-- SUPPLIED DATA --
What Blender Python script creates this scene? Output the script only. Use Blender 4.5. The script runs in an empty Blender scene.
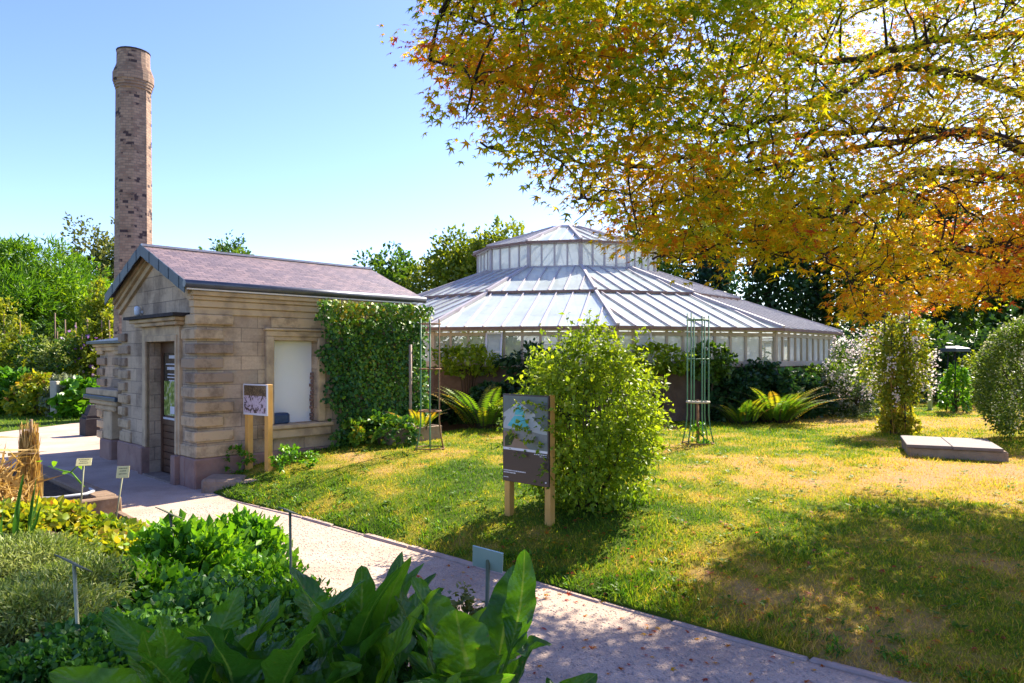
import bpy, bmesh, math, random
import numpy as np
from mathutils import Vector, Matrix

random.seed(7)
RNG = np.random.default_rng(11)
SC = bpy.context.scene
COL = SC.collection
PI = math.pi

# ------------------------------------------------------------------ camera + light
F, CX, HY, EYE = 720.0, 512.0, 356.0, 1.9
cam = bpy.data.objects.new('camera', bpy.data.cameras.new('camera'))
COL.objects.link(cam)
cam.location = (0, 0, EYE)
cam.rotation_euler = (PI / 2, 0, 0)
cam.data.sensor_width = 36
cam.data.lens = 36 * F / 1024
cam.data.shift_y = (HY - 341.5) / 1024
cam.data.clip_start = 0.05
cam.data.clip_end = 3000
SC.camera = cam

SUN = Vector((0.476, 0.579, 0.662)).normalized()
elev = math.asin(SUN.z)
azim = math.atan2(SUN.x, SUN.y)
w = bpy.data.worlds.new('World')
SC.world = w
w.use_nodes = True
nt = w.node_tree
bg = nt.nodes['Background']
sky = nt.nodes.new('ShaderNodeTexSky')
sky.sky_type = 'NISHITA'
sky.sun_disc = False
sky.sun_elevation = elev
sky.sun_rotation = azim
sky.altitude = 150
sky.air_density = 1.0
sky.dust_density = 0.5
sky.ozone_density = 3.5
hs = nt.nodes.new('ShaderNodeHueSaturation')
hs.inputs['Hue'].default_value = .522
hs.inputs['Saturation'].default_value = 1.15
nt.links.new(sky.outputs[0], hs.inputs['Color'])
nt.links.new(hs.outputs[0], bg.inputs[0])
bg.inputs[1].default_value = 0.118
sl = bpy.data.lights.new('sun', 'SUN')
sl.energy = 5.0
sl.angle = math.radians(0.5)
sl.color = (1.0, 0.91, 0.76)
so = bpy.data.objects.new('sun', sl)
COL.objects.link(so)
so.location = (20, 25, 40)
so.rotation_euler = SUN.to_track_quat('Z', 'Y').to_euler()
vs = SC.view_settings
vs.view_transform = 'Standard'
vs.look = 'None'
vs.exposure = 1.52
vs.gamma = 1.0
vs.use_curve_mapping = False
SC.render.engine = 'CYCLES'
cy = SC.cycles
cy.use_denoising = True
cy.max_bounces = 8
cy.diffuse_bounces = 4
cy.glossy_bounces = 3
cy.transmission_bounces = 6
cy.transparent_max_bounces = 16
cy.caustics_reflective = False
cy.caustics_refractive = False
cy.sample_clamp_indirect = 6

# ------------------------------------------------------------------ helpers
def P(x, y, Y):
    return Vector(((x - CX) / F * Y, Y, EYE - (y - HY) / F * Y))

def tag(o, label=None, cat=None, group=None, kind=None):
    if label: o['label'] = label
    if cat: o['category'] = cat
    if group: o['group'] = group
    if kind: o['kind'] = kind
    return o

def empty(name, loc, rz=0, label=None, cat=None, group=None):
    o = bpy.data.objects.new(name, None)
    COL.objects.link(o)
    o.location = loc
    o.rotation_euler = (0, 0, rz)
    o.empty_display_size = 0.2
    return tag(o, label, cat, group)

def link_mesh(name, me, mat, parent=None):
    o = bpy.data.objects.new(name, me)
    COL.objects.link(o)
    for m in (mat if isinstance(mat, (list, tuple)) else [mat]):
        me.materials.append(m)
    if parent is not None:
        o.parent = parent
    return o

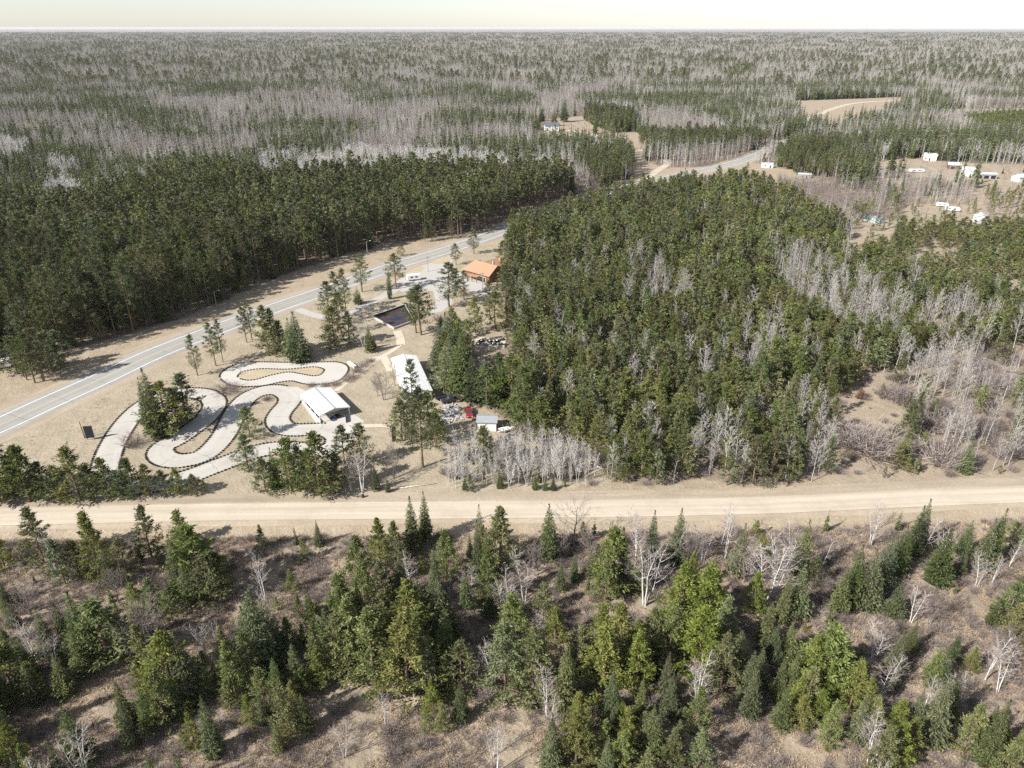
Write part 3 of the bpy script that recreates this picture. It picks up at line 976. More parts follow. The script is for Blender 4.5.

-- WHAT TO DO --
Copy the records above exactly, from the first line through the line containing "SC.camera = cam", and leave out the pictures.

-- OUTPUT OF THE EXERCISE --
What Blender Python script creates this scene? Output the script only. Use Blender 4.5. The script runs in an empty Blender scene.
import bpy, bmesh, math, random
import numpy as np
from mathutils import Vector, Matrix

random.seed(7)
RNG = np.random.default_rng(11)
SC = bpy.context.scene
COL = SC.collection
PI = math.pi

# ------------------------------------------------------------------ camera + light
F, CX, HY, EYE = 720.0, 512.0, 356.0, 1.9
cam = bpy.data.objects.new('camera', bpy.data.cameras.new('camera'))
COL.objects.link(cam)
cam.location = (0, 0, EYE)
cam.rotation_euler = (PI / 2, 0, 0)
cam.data.sensor_width = 36
cam.data.lens = 36 * F / 1024
cam.data.shift_y = (HY - 341.5) / 1024
cam.data.clip_start = 0.05
cam.data.clip_end = 3000
SC.camera = cam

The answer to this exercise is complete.